• **Directions for this task**:
Write out the material again word for word, dropping any images it holds.
## Start
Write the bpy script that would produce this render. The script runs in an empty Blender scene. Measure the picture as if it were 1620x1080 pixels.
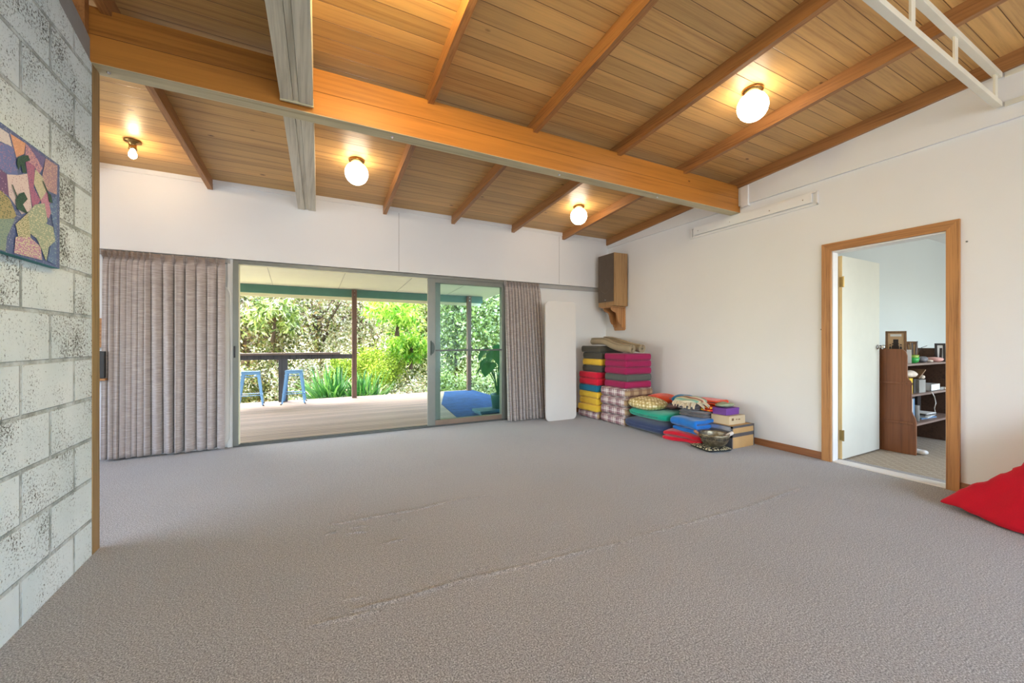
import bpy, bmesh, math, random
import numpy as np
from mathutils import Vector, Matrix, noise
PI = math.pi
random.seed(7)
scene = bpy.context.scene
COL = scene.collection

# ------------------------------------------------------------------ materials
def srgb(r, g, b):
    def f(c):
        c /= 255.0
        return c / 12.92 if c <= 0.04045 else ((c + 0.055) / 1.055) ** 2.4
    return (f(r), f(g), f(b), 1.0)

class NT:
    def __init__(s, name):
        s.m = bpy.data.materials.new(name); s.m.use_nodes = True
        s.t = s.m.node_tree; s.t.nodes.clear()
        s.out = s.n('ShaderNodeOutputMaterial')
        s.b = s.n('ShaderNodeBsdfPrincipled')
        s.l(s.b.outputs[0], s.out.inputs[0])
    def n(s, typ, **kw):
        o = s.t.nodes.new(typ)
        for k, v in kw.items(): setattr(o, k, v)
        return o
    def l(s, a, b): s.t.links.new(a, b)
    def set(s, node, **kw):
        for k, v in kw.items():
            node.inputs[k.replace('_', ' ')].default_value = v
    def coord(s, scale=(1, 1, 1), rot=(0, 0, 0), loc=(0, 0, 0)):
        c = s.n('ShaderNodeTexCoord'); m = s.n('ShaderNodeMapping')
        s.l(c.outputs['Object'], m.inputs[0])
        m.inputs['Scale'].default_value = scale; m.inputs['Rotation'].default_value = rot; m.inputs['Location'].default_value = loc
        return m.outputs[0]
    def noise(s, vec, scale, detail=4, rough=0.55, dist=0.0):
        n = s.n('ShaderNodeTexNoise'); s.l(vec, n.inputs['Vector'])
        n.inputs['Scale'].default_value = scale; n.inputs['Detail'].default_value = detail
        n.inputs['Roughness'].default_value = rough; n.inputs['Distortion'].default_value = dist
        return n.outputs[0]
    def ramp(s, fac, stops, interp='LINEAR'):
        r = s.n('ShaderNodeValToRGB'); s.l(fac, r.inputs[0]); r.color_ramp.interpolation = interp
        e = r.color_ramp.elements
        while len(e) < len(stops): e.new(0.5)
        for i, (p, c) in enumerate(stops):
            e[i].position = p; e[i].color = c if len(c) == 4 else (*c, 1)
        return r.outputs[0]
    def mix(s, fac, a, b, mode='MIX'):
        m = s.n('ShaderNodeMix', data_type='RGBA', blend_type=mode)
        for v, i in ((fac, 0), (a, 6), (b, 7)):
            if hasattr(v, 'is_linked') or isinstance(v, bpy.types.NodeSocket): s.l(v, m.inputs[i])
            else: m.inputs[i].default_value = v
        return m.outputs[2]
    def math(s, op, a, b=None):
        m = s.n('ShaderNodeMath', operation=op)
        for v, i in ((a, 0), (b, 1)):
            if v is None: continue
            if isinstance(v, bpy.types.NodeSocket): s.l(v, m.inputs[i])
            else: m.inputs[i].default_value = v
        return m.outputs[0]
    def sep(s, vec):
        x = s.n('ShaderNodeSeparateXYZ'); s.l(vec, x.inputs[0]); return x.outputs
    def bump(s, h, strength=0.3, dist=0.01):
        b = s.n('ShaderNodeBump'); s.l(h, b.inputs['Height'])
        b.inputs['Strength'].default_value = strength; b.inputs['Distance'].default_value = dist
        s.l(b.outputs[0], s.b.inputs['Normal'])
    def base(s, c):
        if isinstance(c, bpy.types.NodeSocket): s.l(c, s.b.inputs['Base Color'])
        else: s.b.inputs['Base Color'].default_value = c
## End
• **Answer for this exercise**:
Write the bpy script that would produce this render. The script runs in an empty Blender scene. Measure the picture as if it were 1620x1080 pixels.
import bpy, bmesh, math, random
import numpy as np
from mathutils import Vector, Matrix, noise
PI = math.pi
random.seed(7)
scene = bpy.context.scene
COL = scene.collection

# ------------------------------------------------------------------ materials
def srgb(r, g, b):
    def f(c):
        c /= 255.0
        return c / 12.92 if c <= 0.04045 else ((c + 0.055) / 1.055) ** 2.4
    return (f(r), f(g), f(b), 1.0)

class NT:
    def __init__(s, name):
        s.m = bpy.data.materials.new(name); s.m.use_nodes = True
        s.t = s.m.node_tree; s.t.nodes.clear()
        s.out = s.n('ShaderNodeOutputMaterial')
        s.b = s.n('ShaderNodeBsdfPrincipled')
        s.l(s.b.outputs[0], s.out.inputs[0])
    def n(s, typ, **kw):
        o = s.t.nodes.new(typ)
        for k, v in kw.items(): setattr(o, k, v)
        return o
    def l(s, a, b): s.t.links.new(a, b)
    def set(s, node, **kw):
        for k, v in kw.items():
            node.inputs[k.replace('_', ' ')].default_value = v
    def coord(s, scale=(1, 1, 1), rot=(0, 0, 0), loc=(0, 0, 0)):
        c = s.n('ShaderNodeTexCoord'); m = s.n('ShaderNodeMapping')
        s.l(c.outputs['Object'], m.inputs[0])
        m.inputs['Scale'].default_value = scale; m.inputs['Rotation'].default_value = rot; m.inputs['Location'].default_value = loc
        return m.outputs[0]
    def noise(s, vec, scale, detail=4, rough=0.55, dist=0.0):
        n = s.n('ShaderNodeTexNoise'); s.l(vec, n.inputs['Vector'])
        n.inputs['Scale'].default_value = scale; n.inputs['Detail'].default_value = detail
        n.inputs['Roughness'].default_value = rough; n.inputs['Distortion'].default_value = dist
        return n.outputs[0]
    def ramp(s, fac, stops, interp='LINEAR'):
        r = s.n('ShaderNodeValToRGB'); s.l(fac, r.inputs[0]); r.color_ramp.interpolation = interp
        e = r.color_ramp.elements
        while len(e) < len(stops): e.new(0.5)
        for i, (p, c) in enumerate(stops):
            e[i].position = p; e[i].color = c if len(c) == 4 else (*c, 1)
        return r.outputs[0]
    def mix(s, fac, a, b, mode='MIX'):
        m = s.n('ShaderNodeMix', data_type='RGBA', blend_type=mode)
        for v, i in ((fac, 0), (a, 6), (b, 7)):
            if hasattr(v, 'is_linked') or isinstance(v, bpy.types.NodeSocket): s.l(v, m.inputs[i])
            else: m.inputs[i].default_value = v
        return m.outputs[2]
    def math(s, op, a, b=None):
        m = s.n('ShaderNodeMath', operation=op)
        for v, i in ((a, 0), (b, 1)):
            if v is None: continue
            if isinstance(v, bpy.types.NodeSocket): s.l(v, m.inputs[i])
            else: m.inputs[i].default_value = v
        return m.outputs[0]
    def sep(s, vec):
        x = s.n('ShaderNodeSeparateXYZ'); s.l(vec, x.inputs[0]); return x.outputs
    def bump(s, h, strength=0.3, dist=0.01):
        b = s.n('ShaderNodeBump'); s.l(h, b.inputs['Height'])
        b.inputs['Strength'].default_value = strength; b.inputs['Distance'].default_value = dist
        s.l(b.outputs[0], s.b.inputs['Normal'])
    def base(s, c):
        if isinstance(c, bpy.types.NodeSocket): s.l(c, s.b.inputs['Base Color'])
        else: s.b.inputs['Base Color'].default_value = c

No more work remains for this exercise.